Si trattava, in effetti, di un vero e proprio "premio di maggioranza" perchè richiedeva il 50% più uno dei voti conseguiti dalla coalizione (il termine tecnico dell'epoca era "partiti apparentati") vincente. Quella di oggi, invece, è una legge elettorale imperniata su di un premio di minoranza, in quanto richiede al primo turno il 40% per il partito vincente (e non la coalizione) e, addirittura, una quota più bassa per arrivare al ballottaggio ( stando ai sondaggi, in questo momento, andrebbe al ballottaggio il M5S con il 22%). Particolare non secondario, inoltre, è quello della partecipazione al voto: al'epoca (1953) oltre il 90%, oggi sarebbe grasso che cola il 60%.
Il rapporto, però, tra percentuale conseguita e premio è rimasto inalterato: nel 1953, infatti, era prevista una assegnazione di seggi pari al 65% della Camera ( quindi il 15% rispetto al 50% più uno dei voti).
Fu quello il punto di debolezza di De Gasperi che aveva molto insistito per il 65% puntando, infatti, nell'ambito dell'assegnazione del premio alla maggioranza assoluta per la DC.

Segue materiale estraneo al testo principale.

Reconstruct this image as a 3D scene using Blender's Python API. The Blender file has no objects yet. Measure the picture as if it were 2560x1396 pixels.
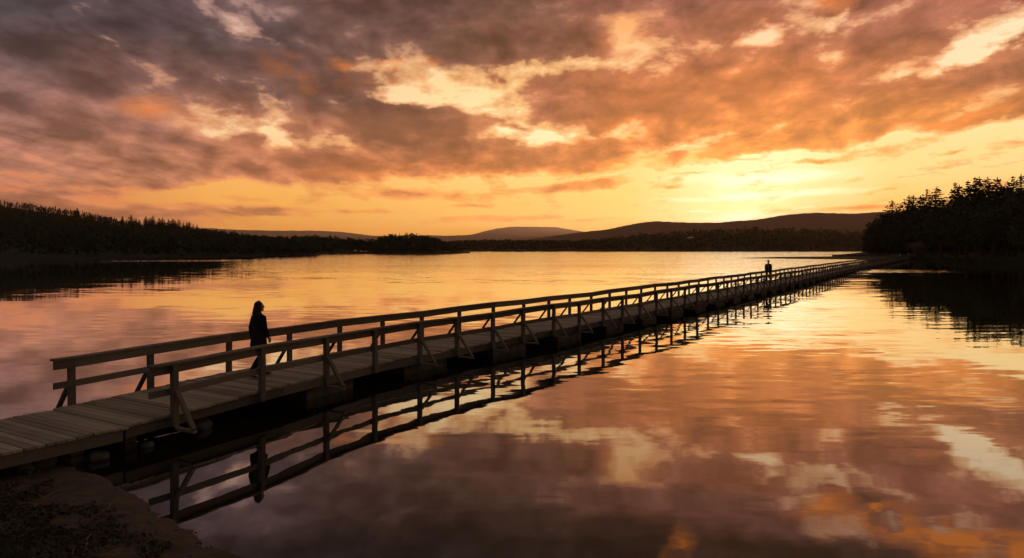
import bpy, bmesh, math, random
from mathutils import Vector, Matrix, noise as mnoise

random.seed(7)
S = bpy.context.scene
COL = S.collection
F = 1800.0            # focal length in photo pixels (2560 wide)
CX, HY = 1280.0, 622.0
H = 3.3               # camera height above the lake
DECK = 0.5
R = math.radians

# ------------------------------------------------------------------ helpers
def lin(c):
    def f(v):
        v /= 255.0
        return v / 12.92 if v <= 0.04045 else ((v + 0.055) / 1.055) ** 2.4
    return (f(c[0]), f(c[1]), f(c[2]), 1.0)

def at(px, Y, z=0.0):
    return Vector(((px - CX) * Y / F, Y, z))

def height_at(py, Y):
    return H + (HY - py) * Y / F

def lerp_list(pts, x):
    if x <= pts[0][0]:
        return pts[0][1:]
    for a, b in zip(pts, pts[1:]):
        if x <= b[0]:
            t = (x - a[0]) / (b[0] - a[0])
            return tuple(p + (q - p) * t for p, q in zip(a[1:], b[1:]))
    return pts[-1][1:]

def tag(o, label=None, cat=None, group=None, kind=None):
    if label: o['label'] = label
    if cat: o['category'] = cat
    if group: o['group'] = group
    if kind: o['kind'] = kind
    return o

def link(name, data, mat=None, parent=None):
    o = bpy.data.objects.new(name, data)
    COL.objects.link(o)
    if mat is not None and data is not None and not data.materials:
        data.materials.append(mat)
    if parent is not None:
        o.parent = parent
    return o

def obj(name, bm, mat, parent=None, smooth=False):
    me = bpy.data.meshes.new(name)
    bm.to_mesh(me)
    bm.free()
    if smooth:
        for p in me.polygons:
            p.use_smooth = True
    return link(name, me, mat, parent)

def pyobj(name, verts, faces, mat, parent=None, smooth=False):
    me = bpy.data.meshes.new(name)
    me.from_pydata(verts, [], faces)
    me.update()
    if smooth:
        for p in me.polygons:
            p.use_smooth = True
    return link(name, me, mat, parent)

def empty(name, loc=(0, 0, 0), rz=0.0):
    o = bpy.data.objects.new(name, None)
    o.empty_display_size = 0.2
    o.location = loc
    o.rotation_euler = (0, 0, rz)
    COL.objects.link(o)
    return o

def beam(bm, a, b, w, h, up=Vector((0, 0, 1)), jit=0.0):
    """A squared timber from a to b: w wide (sideways), h high."""
    a = Vector(a); b = Vector(b)
    d = (b - a).normalized()
    s = d.cross(up)
    if s.length < 1e-4:
        s = d.cross(Vector((0.522, 0.853, 0)))
    s.normalize()
    u = s.cross(d).normalized()
    c = 0.006
    prof = [(-w/2+c, -h/2), (w/2-c, -h/2), (w/2, -h/2+c), (w/2, h/2-c), (w/2-c, h/2), (-w/2+c, h/2), (-w/2, h/2-c), (-w/2, -h/2+c)]
    ra = [bm.verts.new(a + s * x + u * y) for x, y in prof]
    rb = [bm.verts.new(b + s * x + u * y) for x, y in prof]
    n = len(prof)
    for i in range(n):
        bm.faces.new((ra[i], ra[(i+1) % n], rb[(i+1) % n], rb[i]))
    bm.faces.new(ra[::-1]); bm.faces.new(rb)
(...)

Di fronte a questo pericolo si mossero le minoranze di PSDI, PRI e PLI che formando piccole liste: Unità Popolare e Alleanza Democratica Nazionale, assieme agli ex-comunisti dell'Unione Socialista Indipendente (Cucchi e Magnani) realizzarono una quota di voti che non permise loro di entrare in parlamento ma risultò determinante per non far scattare il premio.
In verità, però, la DC rispetto al 18 Aprile perse moltissimo a destra sia verso il Partito Nazionale Monarchico di Lauro sia rispetto al Movimento Sociale, in particolare al Sud.
Una sommaria esposizione storica che tiene conto di un fatto fondamentale: allora esistevano i partiti e il risultato, da una parte o dall'altra, fu frutto della loro fortissima mobilitazione: adesso ci si muove su istanze personalistiche, cercando di creare un sistema che abbia al centro un solo Partito che si vorrebbe definire della Nazione.
In questo senso il quadro attuale assomiglia di più a quello della Legge Acerbo del 1923.